[BEGIN THE RECORDS]
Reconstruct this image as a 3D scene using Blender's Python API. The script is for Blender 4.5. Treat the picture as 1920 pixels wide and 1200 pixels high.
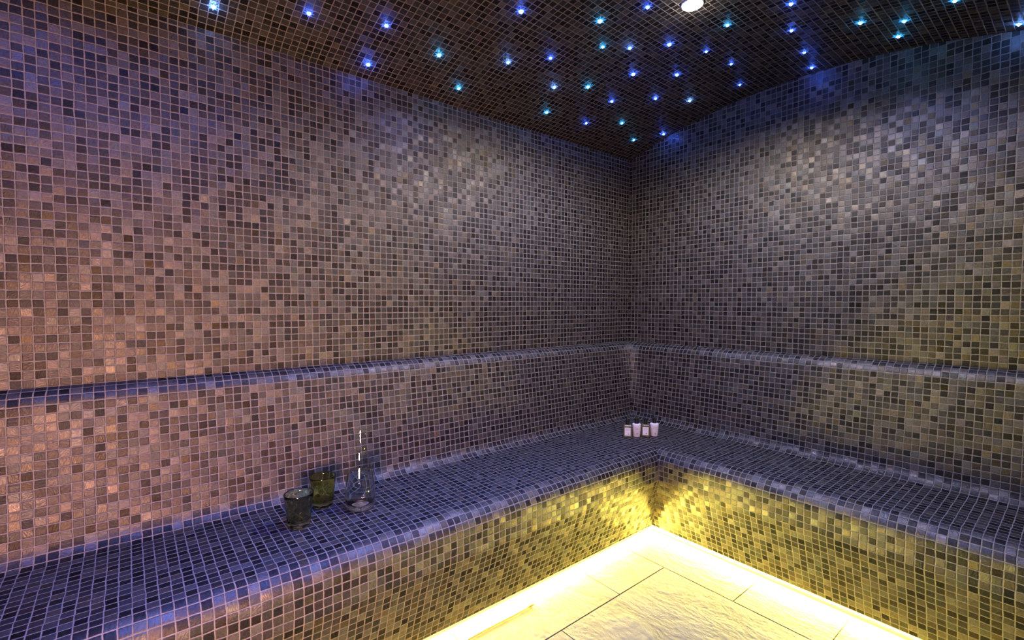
import bpy, bmesh, math, random
from mathutils import Vector, Matrix

for o in list(bpy.data.objects):
    bpy.data.objects.remove(o, do_unlink=True)
SC = bpy.context.scene
COL = SC.collection
rng = random.Random(7)

# ------------------------------------------------------------------ camera
F_ = Vector((-0.77527409, 0.63058682, -0.03619873))
R_ = Vector((0.63094379, 0.77582605, 0.0019697))
U_ = Vector((-0.02932599, 0.02131231, 0.99934267))
CAM = Vector((1.87895, -2.49523, 1.2075))
cd = bpy.data.cameras.new('camera')
cd.sensor_fit = 'HORIZONTAL'
cd.sensor_width = 36.0
cd.lens = 888.0755 / 1920.0 * 36.0
cd.clip_start = 0.01
cam = bpy.data.objects.new('camera', cd)
COL.objects.link(cam)
cam.matrix_world = Matrix(((R_.x, U_.x, -F_.x, CAM.x), (R_.y, U_.y, -F_.y, CAM.y), (R_.z, U_.z, -F_.z, CAM.z), (0, 0, 0, 1)))
SC.camera = cam

# ------------------------------------------------------------------ world, exposure, large lights
w = bpy.data.worlds.new('world')
SC.world = w
w.use_nodes = True
w.node_tree.nodes['Background'].inputs[0].default_value = (0.55, 0.5, 0.6, 1)
w.node_tree.nodes['Background'].inputs[1].default_value = 0.02
SC.view_settings.view_transform = 'Standard'
SC.view_settings.look = 'None'
SC.view_settings.gamma = 1.0
SC.view_settings.exposure = 0.06
SC.view_settings.use_curve_mapping = False


def lamp(name, kind, loc, power, color, target=None, **kw):
    d = bpy.data.lights.new(name, kind)
    d.energy = power
    d.color = color
    for k, v in kw.items():
        setattr(d, k, v)
    o = bpy.data.objects.new(name, d)
    COL.objects.link(o)
    o.location = loc
    if target is not None:
        o.rotation_euler = (Vector(target) - Vector(loc)).to_track_quat('-Z', 'Y').to_euler()
    return o


# warm light falling in through the open doorway behind the camera
lamp('doorway_light', 'AREA', (2.25, -3.0, 0.80), 53.0, (1.0, 0.48, 0.36), target=(0.0, -2.95, 0.74), size=0.4, spread=math.radians(130))
# fibre stars over the front half of the room, out of the frame
for i, (x, y, z) in enumerate([(1.2, -1.45, 2.26), (1.5, -1.9, 2.22), (0.95, -1.9, 2.27), (1.3, -2.4, 2.25), (0.6, -2.3, 2.25), (0.45, -2.75, 2.23), (1.0, -2.9, 2.27), (1.6, -2.9, 2.2)]):
    lamp('star_glow', 'SPOT', (x, y, z), 78.0 if x > 0.7 and -2.0 < y else 36.0, (0.035, 0.14, 1.0), target=(x, y, 0), spot_size=math.radians(150 if x < 0.7 else 100), spot_blend=0.9, shadow_soft_size=0.02)


# ------------------------------------------------------------------ materials
def mat(name):
    m = bpy.data.materials.new(name)
    m.use_nodes = True
    nt = m.node_tree
    return m, nt, nt.nodes['Principled BSDF']


def plain(name, color, rough=0.5, metal=0.0, spec=0.5, emit=None, strength=0.0, trans=0.0, ior=1.45):
    m, nt, b = mat(name)
    b.inputs['Base Color'].default_value = (*color, 1)
    b.inputs['Roughness'].default_value = rough
    b.inputs['Metallic'].default_value = metal
    b.inputs['Specular IOR Level'].default_value = spec
    b.inputs['IOR'].default_value = ior
    b.inputs['Transmission Weight'].default_value = trans
    if emit:
        b.inputs['Emission Color'].default_value = (*emit, 1)
        b.inputs['Emission Strength'].default_value = strength
    return m


class N:
    """small helper for wiring nodes"""
    def __init__(s, nt): s.nt = nt
    def new(s, t, **kw):
        n = s.nt.nodes.new(t)
        for k, v in kw.items(): setattr(n, k, v)
        return n
    def put(s, sock, v):
        if isinstance(v, bpy.types.NodeSocket): s.nt.links.new(v, sock)
        else: sock.default_value = v
    def m(s, op, a, b=0.0, c=0.0):
        n = s.new('ShaderNodeMath', operation=op)
        s.put(n.inputs[0], a); s.put(n.inputs[1], b); s.put(n.inputs[2], c)
        return n.outputs[0]
    def v(s, op, a, b=(0, 0, 0)):
        n = s.new('ShaderNodeVectorMath', operation=op)
        s.put(n.inputs[0], a)
        if op == 'SCALE': s.put(n.inputs['Scale'], b)
        elif op not in ('FLOOR', 'FRACTION', 'ABSOLUTE'): s.put(n.inputs[1], b)
        return n.outputs[0]
    def noise(s, vec, scale, detail=2.0, rough=0.5, color=False, dist=0.0):
        n = s.new('ShaderNodeTexNoise')
        s.put(n.inputs['Vector'], vec)
        n.inputs['Scale'].default_value = scale
        n.inputs['Detail'].default_value = detail
        n.inputs['Roughness'].default_value = rough
        n.inputs['Distortion'].default_value = dist
        return n.outputs['Color' if color else 'Fac']
    def sep(s, vec):
        n = s.new('ShaderNodeSeparateXYZ'); s.put(n.inputs[0], vec); return n.outputs
    def comb(s, x, y, z=0.0):
        n = s.new('ShaderNodeCombineXYZ'); s.put(n.inputs[0], x); s.put(n.inputs[1], y); s.put(n.inputs[2], z); return n.outputs[0]
    def ramp(s, f, stops, mode='LINEAR'):
        n = s.new('ShaderNodeValToRGB'); s.put(n.inputs[0], f)
        cr = n.color_ramp; cr.interpolation = mode
        while len(cr.elements) < len(stops): cr.elements.new(0.5)
        for e, (p, c) in zip(cr.elements, stops):
            e.position = p; e.color = (*c, 1)
        return n.outputs[0]
    def smooth(s, x, a, b):
        n = s.new('ShaderNodeMapRange', interpolation_type='SMOOTHSTEP')
        s.put(n.inputs[0], x); n.inputs[1].default_value = a; n.inputs[2].default_value = b
        return n.outputs[0]
    def mix(s, f, a, b, blend='MIX'):
        n = s.new('ShaderNodeMix', data_type='RGBA', blend_type=blend)
        s.put(n.inputs[0], f); s.put(n.inputs[6], a); s.put(n.inputs[7], b)
        return n.outputs[2]


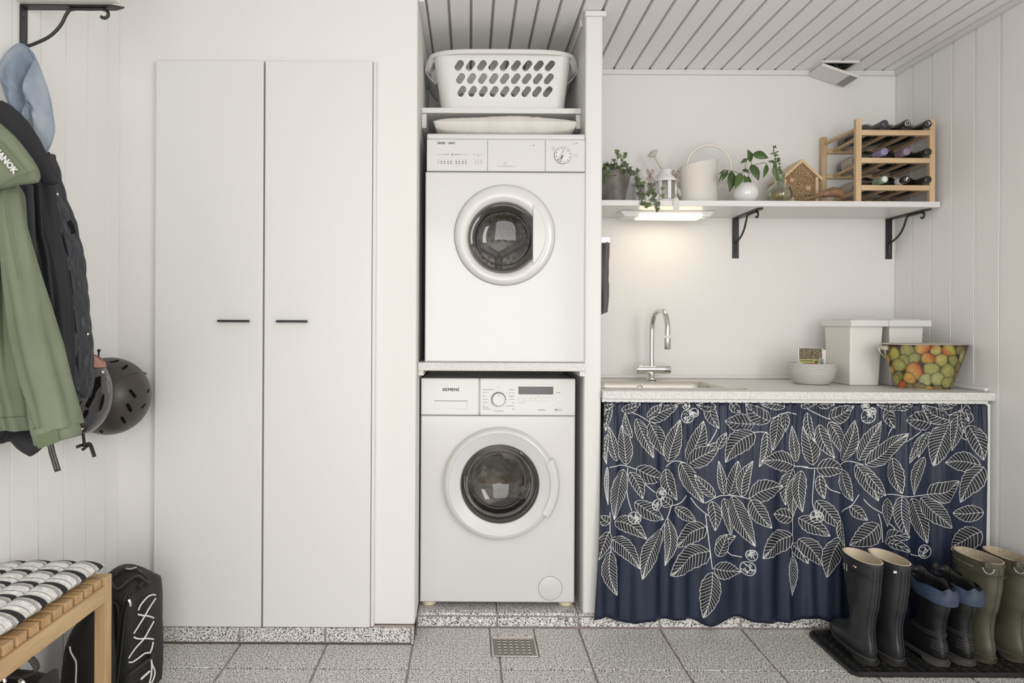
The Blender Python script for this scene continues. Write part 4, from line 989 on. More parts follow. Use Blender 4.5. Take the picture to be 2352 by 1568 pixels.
# bowl and packets
bD=2.80; bc=PXv(1864,bD,860); bw=thing('ribbed_bowl','grey ribbed stoneware bowl holding seed packets on the counter','bowl',(bc,bD,CZ))
m=MB(); pr=[(.062,.0004)]
rt=52/ (F/2.72); hb=.088
for k in range(45):
    t=k/44; r=.066+(rt-.066)*(1-(1-t)**2.6); r=r+.0024*abs(sin(t*pi*11)); pr.append((r,.003+(hb-.003)*t))
pr+=[(rt-.004,hb+.001),(rt-.010,hb-.004),(.06,.01)]
m.lathe(pr,(bc,bD,CZ),'Z',48,cap0=True,cap1=True); m.build('bowl','bowl',bw,smooth=True,angle=60)
def packet(label,x0,x1,y0,y1,D,mt,tilt,extra=None,name='seed_packet'):
    a=P(x0,y0,D); b_=P(x1,y1,D); o=thing(name,label,'seed packet',((a.x+b_.x)/2,D,CZ+.012),'seed packets in the bowl')
    zb2=CZ+.046; MB().box((a.x,D,zb2),(b_.x,D+.003,a.z)).build('paper','paperw',o,bevel=.0006)
    if extra: extra(o,a,b_,D)
    return o
def ex1(o,a,b_,D):
    MB().box((a.x+.003,D-.0008,PZ(821,D)),(b_.x-.004,D-.0001,a.z-.001)).build('photo_print','paperb',o)
    MB().box((a.x+.003,D-.0008,PZ(833,D)),(b_.x-.02,D-.0001,PZ(821.5,D))).build('green_band','paperg',o)
    t=MB(); t.lathe([(.004,D-.0012),(.003,D-.0012)],(PXv(1874,D,827),0,PZ(827,D)),'Y',16,cap0=True,cap1=True); t.box((PXv(1838,D),D-.0012,PZ(825,D)),(PXv(1868,D),D-.0009,PZ(823.5,D))); t.box((PXv(1845,D),D-.0012,PZ(830,D)),(PXv(1869,D),D-.0009,PZ(829,D))); t.build('print_marks','ink',o)
packet('seed packet with a brown photo and green band, front of the bowl',1834,1890,799,868,2.775,'paperw',0,ex1)
packet('tall white packet edge standing behind the photo packet',1890,1897,803,868,2.80,'paperw',0)
def ex2(o,a,b_,D):
    MB().box((a.x+.001,D-.0008,PZ(845,D)),(b_.x-.001,D-.0001,a.z-.001)).build('striped_print','papers',o)
    t=MB()
    for q in range(3): t.box((-.008,-.0012,-.0008),(.008,-.0009,.0008),0,Matrix.Translation(((a.x+b_.x)/2,D,a.z-.007-.006*q))@Matrix.Rotation(.6,4,'Y'))
    t.build('print_marks','ink',o)
packet('sage green striped seed packet at the bowl front right',1881,1892,823,868,2.762,'papers',0,ex2)
def ex3(o,a,b_,D): MB().box((a.x+.012,D-.0008,PZ(845,D)),(b_.x-.004,D-.0001,a.z-.0005)).build('red_print','paperr',o)
packet('seed packet with red print, lowest in front of the bowl',1836,1880,833,868,2.758,'paperr',0,ex3)
packet('small white packet at the left behind the others',1829,1834,823,868,2.79,'paperw',0)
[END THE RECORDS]
[SET EXERCISE]:
Give back exactly the lines from the top of the records to the line containing "rng = random.Random(7)", both included, and no pictures.

[OUTPUT FOR THIS TASK]:
Reconstruct this image as a 3D scene using Blender's Python API. The script is for Blender 4.5. Treat the picture as 1920 pixels wide and 1200 pixels high.
import bpy, bmesh, math, random
from mathutils import Vector, Matrix

for o in list(bpy.data.objects):
    bpy.data.objects.remove(o, do_unlink=True)
SC = bpy.context.scene
COL = SC.collection
rng = random.Random(7)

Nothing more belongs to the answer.